Во время обучения платили стипендию. К маю 81-го мы курсы закончили. И на Гороховой улице в торжественной обстановке нам вручили корочки операторов. Одна из старушек пригласила в гости на котлетки. А приятельница Аркадия Драгомощенко потащила нескольких дипломированных специалистов в гости. То есть я всех повез на отцовских «жигулях». У этой приятельницы, помню, была загипсована нога. Она ее высунула в окно машины. Именно тогда я впервые пил вино с обезьяной. Точнее сказать, первый и последний раз. Даже не пил, а пригублял как человек за рулем. Загипсованная приятельница поэта предупредила заранее: в квартире живет мартышка средних лет, мартын. Приезжаем. Поднимаемся. Запах в комнате стоит специфический. Пока народ готовит снедь на кухне, я вхожу в комнату, приветствую мартына и сажусь за пианино. Беру пару аккордов. На третьем мартын бросает в меня кружку. Ему такая игра не нравится. После сидим компанией за столом и выпиваем в честь окончания курсов.
– А обезьяне можно налить? – спрашиваю.
– Налей, – отвечает хозяйка.
Протягиваю примату стаканчик. Мартын гримасничает, но берет и выпивает.
– А закурить ему?
– Можно.
Мартын выхватывает из руки «беломорину» и съедает.
Через некоторое время предлагаю обезьяне еще стаканчик. Мартын берет, нюхает и отказывается. Обезьяна меру знает. В отличие от людей…
Писательская публика начала 80-х в этом сомнительном виде человеческой деятельности вполне отличилась.
После обезьяны везу компанию к старушке на котлетки. Находим дом и квартиру на Петроградской стороне. Нам открывают, впускают. Прихожая и комната – как музей: на стенах в золотых рамах если не малые, так уж средние голландцы. За столом два пожилых хряка и «старушка», разодетая в пух и прах.
Из кухни служанка приносит те самые котлетки на антикварном блюде.

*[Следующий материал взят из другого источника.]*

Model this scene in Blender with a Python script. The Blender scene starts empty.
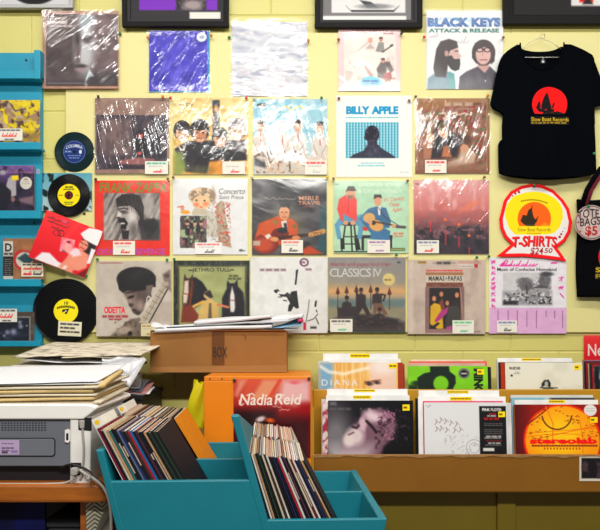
import bpy, bmesh, math, random
import numpy as np
from mathutils import Vector, Matrix
PI = math.pi
R = math.radians
scene = bpy.context.scene
COL = scene.collection
random.seed(7)
F = 714.0; CX = 300.0; HY = 330.0; CAMZ = 1.30      # lens in pixels, horizon row, eye height

def P(px, py, Y):
    return ((px-CX)/F*Y, Y, CAMZ-(py-HY)/F*Y)
def PX(px, Y): return (px-CX)/F*Y
def PZ(py, Y): return CAMZ-(py-HY)/F*Y

def lin1(v):
    v = v/255.0
    return v/12.92 if v <= .04045 else ((v+.055)/1.055)**2.4
def lin(c): return tuple(lin1(v) for v in c[:3])
def linarr(a):
    a = np.clip(a, 0, 255)/255.0
    return np.where(a <= .04045, a/12.92, ((a+.055)/1.055)**2.4)

# ------------------------------------------------------------------ materials
MATS = {}
def mat(name, rgb, rough=.5, var=.06, vscale=30, bump=.0, metal=0., spec=.5, coat=0., stretch=(1,1,1)):
    if name in MATS: return MATS[name]
    m = bpy.data.materials.new(name); m.use_nodes = True
    nt = m.node_tree; nd = nt.nodes; lk = nt.links
    b = nd['Principled BSDF']
    b.inputs['Roughness'].default_value = rough
    b.inputs['Metallic'].default_value = metal
    b.inputs['Specular IOR Level'].default_value = spec
    b.inputs['Coat Weight'].default_value = coat
    tc = nd.new('ShaderNodeTexCoord'); mp = nd.new('ShaderNodeMapping')
    mp.inputs['Scale'].default_value = stretch
    nz = nd.new('ShaderNodeTexNoise'); nz.inputs['Scale'].default_value = vscale; nz.inputs['Detail'].default_value = 5
    lk.new(tc.outputs['Object'], mp.inputs['Vector']); lk.new(mp.outputs['Vector'], nz.inputs['Vector'])
    mx = nd.new('ShaderNodeMix'); mx.data_type = 'RGBA'
    c = lin(rgb)
    mx.inputs['A'].default_value = tuple(max(0, v*(1-var*2)) for v in c)+(1,)
    mx.inputs['B'].default_value = tuple(min(1, v*(1+var*2)) for v in c)+(1,)
    lk.new(nz.outputs['Fac'], mx.inputs['Factor']); lk.new(mx.outputs['Result'], b.inputs['Base Color'])
    if bump:
        bp = nd.new('ShaderNodeBump'); bp.inputs['Strength'].default_value = bump; bp.inputs['Distance'].default_value = .004
        lk.new(nz.outputs['Fac'], bp.inputs['Height']); lk.new(bp.outputs['Normal'], b.inputs['Normal'])
    MATS[name] = m
    return m

def mat_print(name, rough=.45, spec=.5, bump=.0):
    """Printed card: colours come from the mesh's own colour attribute."""
    if name in MATS: return MATS[name]
    m = bpy.data.materials.new(name); m.use_nodes = True
    nt = m.node_tree; nd = nt.nodes; lk = nt.links; b = nd['Principled BSDF']
    a = nd.new('ShaderNodeAttribute'); a.attribute_name = 'ink'
    lk.new(a.outputs['Color'], b.inputs['Base Color'])
    b.inputs['Roughness'].default_value = rough; b.inputs['Specular IOR Level'].default_value = spec
    if bump:
        nz = nd.new('ShaderNodeTexNoise'); nz.inputs['Scale'].default_value = 9
        bp = nd.new('ShaderNodeBump'); bp.inputs['Strength'].default_value = bump; bp.inputs['Distance'].default_value = .01
        tc = nd.new('ShaderNodeTexCoord'); lk.new(tc.outputs['Object'], nz.inputs['Vector'])
        lk.new(nz.outputs['Fac'], bp.inputs['Height']); lk.new(bp.outputs['Normal'], b.inputs['Normal'])
    MATS[name] = m
    return m

def mat_plastic(name, rot=35., wr=1.0, veil=.0, gloss=.13, rough=.16, sc=(26, 5), rot2=-65):
    """Clear wrinkled polythene: mostly transparent, glossy creases."""
    if name in MATS: return MATS[name]
    m = bpy.data.materials.new(name); m.use_nodes = True
    nt = m.node_tree; nd = nt.nodes; lk = nt.links
    nd.remove(nd['Principled BSDF']); out = nd['Material Output']
    tc = nd.new('ShaderNodeTexCoord'); oi = nd.new('ShaderNodeObjectInfo')
    ad = nd.new('ShaderNodeVectorMath'); ad.operation = 'MULTIPLY_ADD'
    lk.new(oi.outputs['Random'], ad.inputs[0]); ad.inputs[1].default_value = (7, 3, 9)
    lk.new(tc.outputs['Object'], ad.inputs[2])
    def streak(angle, sx, sz, scale, detail, dist):
        vr = nd.new('ShaderNodeVectorRotate'); vr.rotation_type = 'Y_AXIS'; vr.inputs['Angle'].default_value = R(angle)
        lk.new(ad.outputs[0], vr.inputs['Vector'])
        mp = nd.new('ShaderNodeMapping'); mp.inputs['Scale'].default_value = (sx, 4, sz); lk.new(vr.outputs['Vector'], mp.inputs['Vector'])
        n = nd.new('ShaderNodeTexNoise'); n.inputs['Scale'].default_value = scale; n.inputs['Detail'].default_value = detail; n.inputs['Distortion'].default_value = dist
        lk.new(mp.outputs['Vector'], n.inputs['Vector']); return n
    n1 = streak(rot, sc[0], sc[1], 1., 2.5, .9)
    n2 = streak(rot+rot2, sc[0]*.6, sc[1]*1.6, 1.3, 2, 0.)
    sm = nd.new('ShaderNodeMath'); sm.operation = 'MULTIPLY_ADD'
    lk.new(n2.outputs['Fac'], sm.inputs[0]); sm.inputs[1].default_value = .5; lk.new(n1.outputs['Fac'], sm.inputs[2])
    pn = nd.new('ShaderNodeTexNoise'); pn.inputs['Scale'].default_value = 7.; pn.inputs['Detail'].default_value = 1
    lk.new(ad.outputs[0], pn.inputs['Vector'])
    pr_ = nd.new('ShaderNodeMapRange'); pr_.inputs['From Min'].default_value = .36; pr_.inputs['From Max'].default_value = .62
    pr_.inputs['To Min'].default_value = .32; pr_.inputs['To Max'].default_value = .95
    lk.new(pn.outputs['Fac'], pr_.inputs['Value'])
    ml = nd.new('ShaderNodeMath'); ml.operation = 'MULTIPLY'; lk.new(sm.outputs[0], ml.inputs[0]); lk.new(pr_.outputs[0], ml.inputs[1])
    bp = nd.new('ShaderNodeBump'); bp.inputs['Strength'].default_value = 1.0; bp.inputs['Distance'].default_value = .022*wr
    lk.new(ml.outputs[0], bp.inputs['Height'])
    gl = nd.new('ShaderNodeBsdfGlossy'); gl.inputs['Roughness'].default_value = rough; gl.inputs['Color'].default_value = (1, 1, 1, 1)
    lk.new(bp.outputs['Normal'], gl.inputs['Normal'])
    tr = nd.new('ShaderNodeBsdfTransparent'); tr.inputs['Color'].default_value = (.97, .97, .97, 1)
    df = nd.new('ShaderNodeBsdfDiffuse'); df.inputs['Color'].default_value = (.9, .9, .9, 1)
    lk.new(bp.outputs['Normal'], df.inputs['Normal'])
    m1 = nd.new('ShaderNodeMixShader'); m1.inputs[0].default_value = veil
    lk.new(tr.outputs[0], m1.inputs[1]); lk.new(df.outputs[0], m1.inputs[2])
    m2 = nd.new('ShaderNodeMixShader'); m2.inputs[0].default_value = gloss
    lk.new(m1.outputs[0], m2.inputs[1]); lk.new(gl.outputs[0], m2.inputs[2])
    lk.new(m2.outputs[0], out.inputs['Surface'])
    MATS[name] = m
    return m

# ------------------------------------------------------------------ objects
def tag(o, label=None, cat=None, group=None, kind=None):
    if label: o['label'] = label
    if cat: o['category'] = cat
    if group: o['group'] = group
    if kind: o['kind'] = kind
    return o
def thing(name, label, cat, loc=(0, 0, 0), group=None):
    o = bpy.data.objects.new(name, None); COL.objects.link(o)
    o.location = loc; o.empty_display_size = .02
    return tag(o, label, cat, group)
def copy_tree(o, parent=None):
    c = o.copy(); COL.objects.link(c)
    if parent is not None: c.parent = parent
    for ch in list(o.children): copy_tree(ch, c)
    return c

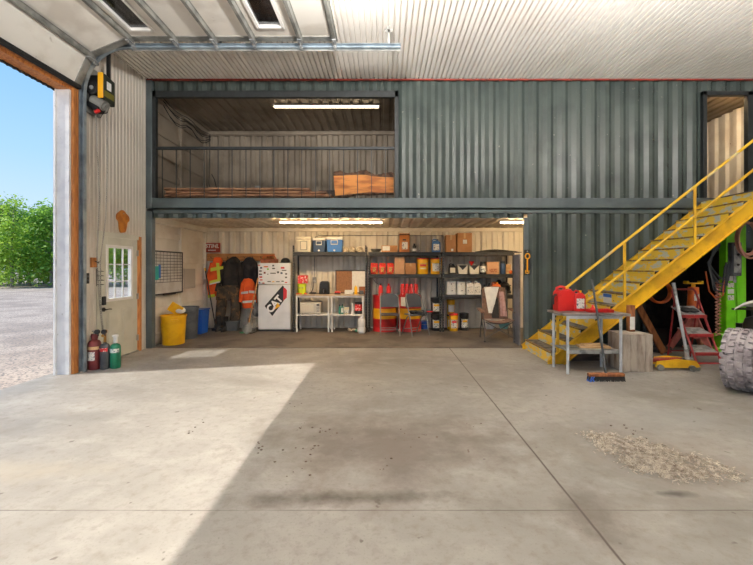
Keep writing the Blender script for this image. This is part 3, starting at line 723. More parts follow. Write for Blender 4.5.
def jug(name, lab, cat, loc, rz, w, d, h, m, capm, labm=None, group=None, spout=True):
    t = thing(name, lab, cat, loc, rz, group); w2 = w / 2
    # outline in the x-z plane with a shoulder; a handle loop at one side of the neck
    out = [(-w2, 0), (w2, 0), (w2, h * .66), (w2 * .94, h * .76), (w2 * .55, h * .84), (w2 * .5, h * .9), (w2 * .12, h * .9), (w2 * .1, h * .84), (-w2 * .35, h * .87), (-w2 * .8, h * .84), (-w2, h * .72)]
    obj('body', MB().prism(out, -d / 2, d / 2, 'xz'), m, t, bevel=min(w, d) * .10, seg=3)
    hr = max(.006, w * .05)
    obj('handle', MB().tube([(-w2 * .86, 0, h * .80), (-w2 * .84, 0, h * .93), (-w2 * .5, 0, h * .985), (-w2 * .0, 0, h * .96), (w2 * .18, 0, h * .86)], hr * 1.5, 8), m, t)
    obj('cap', MB().cyl((w2 * .31, 0, h * .88), (w2 * .31, 0, h), w * .115, n=14), capm, t)
    if labm: obj('label', MB().box(-w2 * .72, w2 * .72, -d / 2 - .003, -d / 2 + .002, h * .14, h * .62), labm, t, smooth=False, label='printed paper label')
    return t
tz += .0012
j = jug('fuel_jug', 'larger red plastic jug at the left end of the work table', 'jug', (2.74, 5.86, tz), .05, .27, .17, .37, red_plastic, yellow_plastic)
obj('spout', MB().tube([(-.10, -.03, .25), (-.17, -.04, .24), (-.19, -.04, .19), (-.19, -.04, .10)], .016), black_plastic, j, label='black spout hose')
jug('oil_jug', 'smaller red jug with a white label and yellow cap on the work table', 'jug', (2.93, 5.80, tz), .0, .16, .12, .31, red_plastic, yellow_plastic, label_mix)
tt = thing('parts_tray', 'flat red plastic tray of parts on the work table', 'tray', (3.17, 5.66, tz))
b = MB().box(-.17, .17, -.07, .07, 0, .008)
for q in ((-.17, -.162, -.07, .07), (.162, .17, -.07, .07), (-.17, .17, -.07, -.062), (-.17, .17, .062, .07), (-.04, -.034, -.07, .07)): b.box(*q, 0, .045)
obj('tray_body', b, red_plastic, tt, smooth=False)
obj('funnel', MB().lathe([(.055, .0), (.055, .03), (.02, .06), (.008, .10), (.006, .10), (.015, .06), (.045, .03)], (-.10, 0, .008), 16), red_plastic, tt)
br = thing('push_broom', 'push broom with dark handle and blue bristles leaning on the work table', 'broom', (2.98, 5.17, 0))
obj('block', MB().obox((0, 0, .085), (.48, .07, .045), (0, 0, 0)), brown_wood, br, bevel=.01)
bb = MB()
for i in range(44):
    x = -.232 + .464 * i / 43
    for y in (-.022, 0, .022):
        bb.cyl((x, y, .066), (x * 1.03 + R.uniform(-.006, .006), y * 1.7 + R.uniform(-.008, .008), .0), .008, .004, 5)
obj('bristles', bb, dark_cloth, br, smooth=False)
b2 = MB()
for i in range(22):
    b2.cyl((-.236 + R.uniform(-.0, .07), R.uniform(-.03, .03), .066), (-.25 + R.uniform(-.01, .08), R.uniform(-.05, .04) - .01, .002), .009, .004, 5)
obj('blue_bristles', b2, blue_plastic, br, smooth=False, label='blue bristles at the left end')
obj('handle', MB().tube([(0, .0, .10), (.035, .265, .845), (.06, .46, 1.35)], .015, 10), hose_grey, br)
obj('ferrule', MB().cyl((0, .0, .09), (.006, .045, .21), .02, .015), black_metal, br)

# crate, post on it, timbers behind the table
cr = thing('wooden_crate', 'weathered grey plank crate standing to the right of the work table', 'crate', (3.70, 5.80, 0))
w_, d_, h_ = .44, .38, .53
for i in range(4):
    x = -w_ / 2 + w_ * i / 4
    obj('plank', MB().box(x + .002, x + w_ / 4 - .002, -d_ / 2, -d_ / 2 + .022, R.uniform(0, .004), h_ - R.uniform(0, .01)), old_wood, cr, bevel=.003)
for i in range(3):
    y = -d_ / 2 + .024 + (d_ - .024) * i / 3
    obj('plank', MB().box(-w_ / 2, -w_ / 2 + .022, y + .002, y + (d_ - .024) / 3 - .002, 0, h_ - .004), old_wood, cr, bevel=.003)
    obj('plank', MB().box(w_ / 2 - .022, w_ / 2, y + .002, y + (d_ - .024) / 3 - .002, 0, h_ - .004), old_wood, cr, bevel=.003)
obj('lid', MB().box(-w_ / 2 + .001, w_ / 2 - .001, -d_ / 2 + .001, d_ / 2, h_ - .004, h_ + .016), old_wood, cr, bevel=.004)
po = thing('wooden_post', 'short brown wooden post with a white label standing on the grey crate', 'post', (3.78, 5.90, .547))
obj('post', MB().box(-.045, .045, -.04, .04, 0, .40), brown_wood, po, bevel=.005)
obj('label', MB().box(-.036, .036, -.044, -.0395, .03, .225), label_white, po, smooth=False)
for k, z in enumerate((.05, .10, .155)):
    pass
tag(obj('timber', MB().box(-.27, .27, -.075, .075, 0, .14), dark_wood, loc=(3.32, 6.35, 0), rz=.05, bevel=.008), 'dark squared timber lying on the floor behind the work table', 'timber')
tag(obj('timber', MB().box(-.24, .26, -.07, .07, 0, .06), brown_wood, loc=(3.36, 6.36, .1405), rz=-.04, bevel=.006), 'brown board lying on top of the dark squared timber', 'timber')
b = MB().bar((0, 0, 0), (-.62, -.1, 1.02), .035, .11, up=(1, 0, .6))
tag(obj('plank', b, brown_wood, loc=(4.90, 6.74, 0.03), bevel=.004), 'long orange-brown plank leaning up against the underside of the stair', 'plank')
tag(obj('plank', MB().bar((0, 0, .02), (-.10, .06, 1.2), .06, .06), dark_wood, loc=(4.55, 7.05, 0), bevel=.004), 'dark squared stick leaning under the stair behind the brown plank', 'plank')
tag(obj('plank', MB().box(-.32, .35, -.09, .09, 0, .045), brown_wood, loc=(4.32, 6.30, 0), rz=-.15, bevel=.004), 'reddish board lying flat behind the yellow floor jack', 'plank')
tag(obj('timber', MB().box(-.4, .4, -.06, .06, 0, .1), dark_wood, loc=(4.25, 6.92, 0), rz=.05, bevel=.006), 'dark timber lying on the floor beneath the stair', 'timber')

# ================================================================ FLOOR JACK
fj = thing('floor_jack', 'yellow trolley floor jack with a long silver handle under the stair', 'floor jack', (4.36, 5.80, 0), -.10)
obj('side_frame', MB().prism([(-.33, .05), (-.30, .13), (-.02, .17), (.24, .15), (.30, .06), (.22, .045), (-.28, .035)], -.13, -.105, 'xz'), yellow_paint, fj, bevel=.006)
obj('side_frame', MB().prism([(-.33, .05), (-.30, .13), (-.02, .17), (.24, .15), (.30, .06), (.22, .045), (-.28, .035)], .105, .13, 'xz'), yellow_paint, fj, bevel=.006)
obj('lift_arm', MB().prism([(-.36, .10), (-.34, .15), (.10, .165), (.12, .10)], -.05, .05, 'xz'), red_dark, fj, bevel=.01)
obj('saddle', MB().lathe([(.035, .13), (.05, .16), (.055, .185), (.045, .185), (.04, .165)], (-.34, 0, 0), 16), black_metal, fj)
obj('hydraulic_unit', MB().cyl((.0, 0, .10), (.20, 0, .11), .05).box(.14, .24, -.09, .09, .05, .15), black_metal, fj, bevel=.01)
for x, y, r, m_ in ((-.27, -.15, .045, galv), (-.27, .15, .045, galv), (.17, -.15, .045, galv), (.27, -.10, .04, galv), (.27, .10, .04, galv)):
    obj('wheel', MB().cyl((x, y - .018, r), (x, y + .018, r), r, n=18).cyl((x, y - .024, r), (x, y + .024, r), r * .35), m_, fj)
obj('handle_socket', MB().cyl((.2, 0, .12), (.178, -.0, .30), .032).box(.15, .25, -.05, .05, .09, .17), galv, fj, bevel=.006)
obj('handle', MB().tube([(.18, 0, .27), (.02, .03, 1.28)], .021, 12), steel_leg, fj)
obj('pump_grip', MB().tube([(.048, .025, 1.10), (.02, .03, 1.29)], .024, 12), galv, fj)

# ================================================================ STEP LADDER
ladder_grit = mk('pale_grit_tread', (150, 148, 144), .9, 0, (112, 110, 108), 12, bump=.4, bscale=90)
sl = thing('step_ladder', 'red three-step ladder with grit treads standing beside the floor jack', 'step ladder', (5.02, 5.92, 0))
for s in (-1, 1):
    obj('front_rail', MB().tube([(s * .19 - .02, -.02, .0), (s * .205 + .10, .62, 1.02)], .017, 10), red_dark, sl)
    obj('rear_leg', MB().tube([(s * .19 + .02, .66, .0), (s * .20 + .10, .60, .98)], .014, 10), red_dark, sl)
obj('top_hoop', MB().tube([(-.105, .62, 1.02), (-.10, .66, 1.12), (-.07, .67, 1.15), (.27, .67, 1.15), (.30, .66, 1.12), (.305, .62, 1.02)], .016, 10), red_dark, sl)
for z, dz, dy in ((.20, .07, .22), (.46, .07, .20), (.74, .13, .20)):
    f = z / 1.02; y = -.02 + .64 * f; w2 = .185 + .015 * f; xo = -.02 + .12 * f
    t = obj('tread', MB().loft([[(xo - w2, y_, z_), (xo + w2, y_, z_), (xo + w2, y_, z_ - .02), (xo - w2, y_, z_ - .02)] for y_, z_ in ((y - .05, z), (y + dy, z + dz))]), ladder_grit, sl, bevel=.004)
    obj('tread_lip', MB().box(xo - w2 - .004, xo + w2 + .004, y - .065, y - .042, z - .045, z + .006), red_dark, t, bevel=.004)
    obj('tread_brace', MB().tube([(xo - w2, y + dy - .01, z + dz - .025), (xo + w2, y + dy - .01, z + dz - .025)], .01), red_dark, t)
obj('cross_bar', MB().tube([(-.21, .0, .05), (.17, .0, .05)], .014), red_dark, sl)
obj('cross_bar', MB().tube([(-.165, .655, .10), (.215, .655, .10)], .012), red_dark, sl)
gl = MB()
for i in range(14): q = R.uniform(0, .12); gl.ball((.07 + R.uniform(-.10, .10), .46 + q, .79 + q * .52), (R.uniform(.05, .08), .05, .022), 8, 6)
tag(obj('work_glove', gl, dark_cloth, loc=(5.02, 5.92, .004)), 'crumpled dark grey rag on the top step of the red ladder', 'rag')

# under-hoist stand
us = thing('support_stand', 'orange tall support stand with splayed faded red legs behind the red ladder', 'stand', (5.56, 6.92, 0))
obj('column', MB().cyl((0, 0, .25), (0, 0, .82), .085, n=20), salmon, us)
obj('inner_column', MB().cyl((0, 0, .8), (0, 0, 1.17), .095, .08, n=20), orange_paint, us)
obj('saddle', MB().cyl((0, 0, 1.17), (0, 0, 1.24), .03).box(-.15, .15, -.05, .05, 1.225, 1.25).box(-.15, -.11, -.05, .05, 1.24, 1.28).box(.11, .15, -.05, .05, 1.24, 1.28), yellow_plastic, us, bevel=.006)
for a in (PI + .12, .95, -PI / 2 + .3):
    c, s = math.cos(a), math.sin(a) * .55
    lg = obj('leg', MB().bar((c * .06, s * .06, .60), (c * .50, s * .40, .02), .06, .09), salmon, us, bevel=.005)
    obj('foot', MB().box(c * .50 - .06, c * .50 + .06, s * .40 - .05, s * .40 + .05, 0, .02), salmon, lg, bevel=.004)
obj('collar_label', MB().arc_patch(.092, .087, .93, 1.05, -2.1, -1.1), label_mix, us)

# ================================================================ LIFT COLUMN
lf = thing('vehicle_lift', 'lime green two-tube vehicle lift column standing under the stair landing', 'vehicle lift', (6.38, 7.02, 0))
obj('column', MB().box(-.19, -.015, -.06, .10, .1, 2.36), lime, lf, bevel=.012)
obj('column', MB().box(.03, .20, -.03, .12, .1, 2.36), lime, lf, bevel=.012)
obj('base', MB().box(-.33, .42, -.12, .14, 0, .06).box(-.29, .40, -.10, .12, .06, .31), lime, lf, bevel=.01)
obj('foot_plate', MB().box(-.60, -.33, -.45, -.05, 0, .03), lime, lf, bevel=.004)
obj('carriage', MB().box(-.02, .25, -.12, -.035, .32, .52), black_metal, lf, bevel=.006)
obj('reflector', MB().box(.07, .20, -.128, -.12, .40, .48), orange_paint, lf, bevel=.003, label='orange reflector')
for k, (z0, z1, m_) in enumerate(((.93, 1.02, label_mix), (1.05, 1.13, label_white), (1.16, 1.24, label_mix), (1.28, 1.37, label_white))):
    obj('sticker', MB().box(-.165, -.055, -.063, -.059, z0, z1), m_, lf, smooth=False)
obj('base_plate', MB().box(-.27, -.12, -.106, -.1, .1, .27), grey_plastic, lf, smooth=False)
bx = thing('control_box', 'grey switch box mounted on the left tube of the green lift column', 'control box', (6.29, 6.955, 1.35))
obj('box', MB().box(-.085, .085, -.10, 0, .02, .62), grey_plastic, bx, bevel=.012)
obj('cover', MB().box(-.06, .06, -.112, -.10, .08, .56), galv, bx, bevel=.004)
for z in (.22, .40): obj('button', MB().cyl((0, -.112, z), (0, -.125, z), .022), black_plastic, bx)
obj('conduit_stub', MB().cyl((0, -.05, .02), (0, -.05, -.1), .02), galv, bx)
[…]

Разговор как-то не складывается.
Хряки на нас зыркают. Когда возникает вопрос про коллекцию на стенах, то один из хозяев довольно объясняет: «Немцы нас в войну пограбили, ну и мы их чуть-чуть!» Он был каким-то снабженцем в погонах.
С дипломом кочегара я устраиваюсь в независимую котельную на улице Герцена, то есть Большую Морскую, в Дорожный научно-исследовательский институт, наискосок от Текстильного института, прозванного в студенческой среде Тряпкой. Дежурю я сутки через трое, получаю за труд сто рублей в месяц. Кочегарство после профессионального спорта понизило мой социальный статус, но я продолжаю рассчитывать на литературный успех. На несколько лет котельная стала моим писательским кабинетом – в ней имелся письменный стол и кожаный диван. На смену я приезжал с пишущей машинкой. После того, как институт заканчивал работу, я сваливал прогуляться по Невскому. Дверь из котельной выходила во внутренний двор. Минуя вахту, я перелезал запертые ворота и оказывался на улице. Далее отправлялся или в «Сайгон», или в рок-клуб на улицу Рубинштейна, или в Дом писателя. Про эпопею рок-клуба я расскажу позже.